Things have not been very good here with the Dragons. I have recently discovered that I am controlling and have major depression issues that might very well stem back to my childhood. In short it has made me codependent.

On top of this, I don't want Dragonfly to be "IN" love with DragonBorn. When we first discused having anyone joining us it was mostly just sexual. When anything was brought up more it was ok for feelings to develop, but I don't think we thought ever feelings like this were possible. All we said to each other was, "You're mine!" I never would have thought DF would be "IN" love with anyone else other then me. And god damn, not in less then 2 months. Anyways... you have all heard that before.

Well now, DF is out talking with DB somewhere. She doesn't know what she's going to do. With either of us. She might stay with me and not him. She might stay with both. She might stay with him and not me.

How did I fail? Did I fail as a husband that cause a void in her heart that DB was able to fill? Did I fail as a human being? I love her so much that it feels like a HUGE sword is stabbed me right through the heart. It hurts so bad, and all I want to do is die so the pain stops. But I can't do that. I just today come to understand that I am included in the equation of her happiness. That I am at least part of what makes her complete. I hate that I have to share in "completing" my wife with DB.

On top of this I no longer feel complete. And so the pain continues and grows, turning and turning in a viscious cycle feeding it self in misery. All I can think of is maybe this would have been different if we would have discussed this possiblity? Would it be different if me and DB were bi? Would it be different if DB was a woman? Does any of this even matter if I'm going to loose my wife, the greatest thing that has ever come into my life?

Please someone I need answers! I need to know what to do!!! We have been comunicating. OMG, it feels like that's all we do is fucking talk! I'm so sick of talking! How do I get rid of this pain?!?!? What do I do to save my marriage? What do "I" do to be able to deal with her being "IN" love with another man? How do I not go completly fucking crazy when they are going to be alone, doing god knows fucking what let alone falling more and more in love with each other?!?!

Please... please... please...
FIRST and FOREMOST-take a deep breath.
You need to pause-slow down.

Maca has MAJOR control, depression and insecurity/trust issues due to his childhood. It nearly did us in as well. We've been together 11 years and only in the last two month has anything begun to change.

I can tell you what it took. HE had to take a chance. You can't annihilate a fear if you won't face it and work THROUGH it. Not run from it, go THROUGH it.

Obviously the two of you need to address (you and wife) what NEEDS exist. BUT for you to do that you MUST take your control, fear, depression OUT of the equation. You can not identify TRUE needs from that mental state. Maca has started counseling with me AND alone. Learning to pull himself out of the emotions is KEY and learning to make decisions from a place outside of them as well.

I think he could clearly understand your position.
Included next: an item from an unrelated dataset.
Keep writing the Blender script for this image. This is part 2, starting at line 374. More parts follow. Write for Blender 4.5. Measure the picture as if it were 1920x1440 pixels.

He's at work right now, but you might send him a PM. When he gets home he always checks in here and I know he feels your pain in much of his life.

Don't make rash decisions right now. Just as they say with grief after a death-NEVER make major decisions at that moment. It's dangerous because you could easily make ones you will later regret. You need to ask your wife to pause as well. Let her know you just aren't clear-headed or ok and you need time to get that under control so you can make reasonable decisions. You ought to let the other Dragon know as well.

Just PAUSE. Don't hit "delete" so to speak on anything in your life. AND Look for a counselor who deals with trauma. They tend to be better at dealing with the ongoing effects of childhood issues that erupt into your adult life.